Dia mencontohkan saat peringatan hari buruh internasional, 1 Mei lalu. Aksi unjuk rasa yang semula damai dan tertib kemudian dikoyak oleh kelompok tertentu yang memancing keributan sehingga membuat aksi unjuk rasa berubah menjadi keributan.
Strategi TNI
Selain bersama Polri memperketat pengamanan kantor-kantor penyelenggara pemilu, Hadi mengatakan, sejumlah strategi dan langkah lain juga ditempuh oleh TNI untuk menjaga keamanan.
Salah satunya, TNI telah mengumpulkan data dan memetakan daerah-daerah potensi konflik. Selain itu, TNI juga telah memetakan indikasi pengerahan massa yang kecewa dengan proses dan hasil Pemilu 2019 di setiap wilayah.

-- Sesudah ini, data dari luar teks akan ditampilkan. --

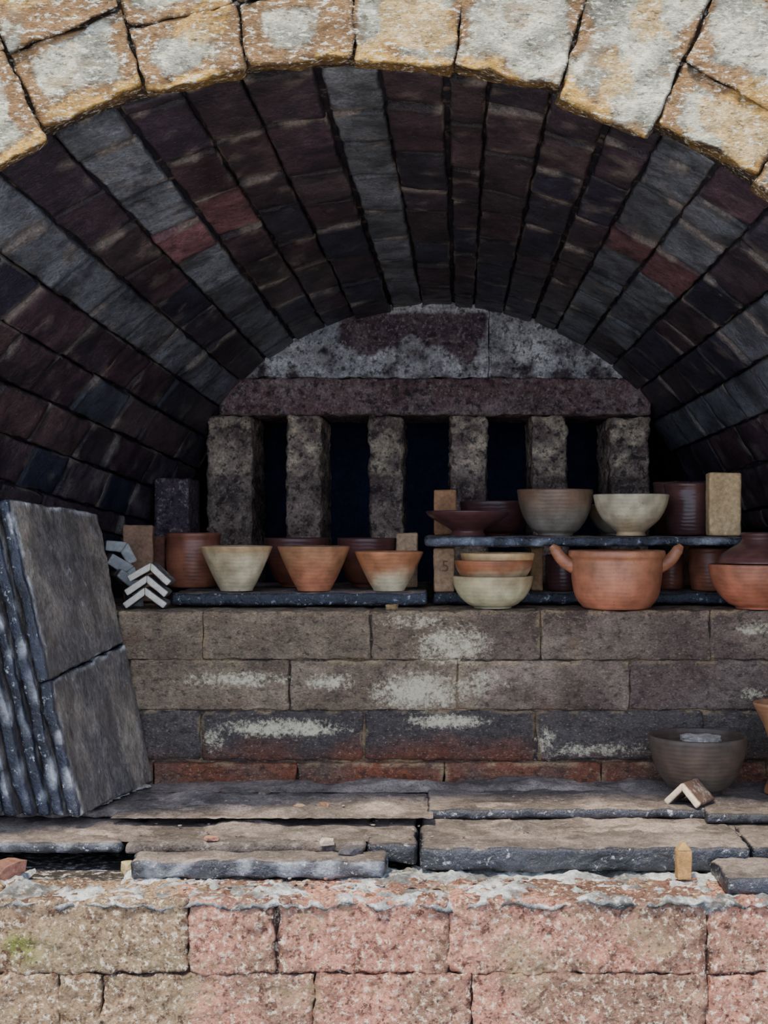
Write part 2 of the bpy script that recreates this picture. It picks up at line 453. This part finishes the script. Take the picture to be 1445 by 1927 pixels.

”Melalui pembinaan teritorial, saya juga telah memerintahkan tiap satuan kewilayahan untuk membangun kedewasaan politik masyarakat. Bintara pembina desa mengajak masyarakat untuk menyadari bahwa berbeda pilihan dalam pemilu adalah hal yang lumrah, tetapi hal itu bukan berarti saling memusuhi. Demikian pula terhadap proses yang berlangsung merupakan bagian dari kedewasaan politik berbangsa dan bernegara,” tuturnya.
Hal lain, dia mengatakan telah memerintahkan semua satuan TNI untuk melakukan deteksi dini, cegah dini, temu cepat, dan lapor cepat atas setiap perkembangan situasi, khususnya yang berpotensi mengganggu keamanan di satu wilayah.
TNI juga akan melanjutkan patroli bersama dengan Polri dalam rangka menjaga keamanan tetap kondusif. TNI pun akan tetap menyiagakan pasukan cadangan dan alat utama sistem persenjataan yang siap memberikan bantuan jika memang terjadi konflik.
Selain Panglima TNI, hadir pula dalam rapat yang membahas evaluasi pelaksanaan Pemilu 2019 itu Kapolri Jenderal (Pol) Tito Karnavian, Menteri Dalam Negeri Tjahjo Kumolo, dan perwakilan dari Kementerian Hukum dan Hak Asasi Manusia, Kejaksaan Agung, dan Badan Intelijen Negara (BIN).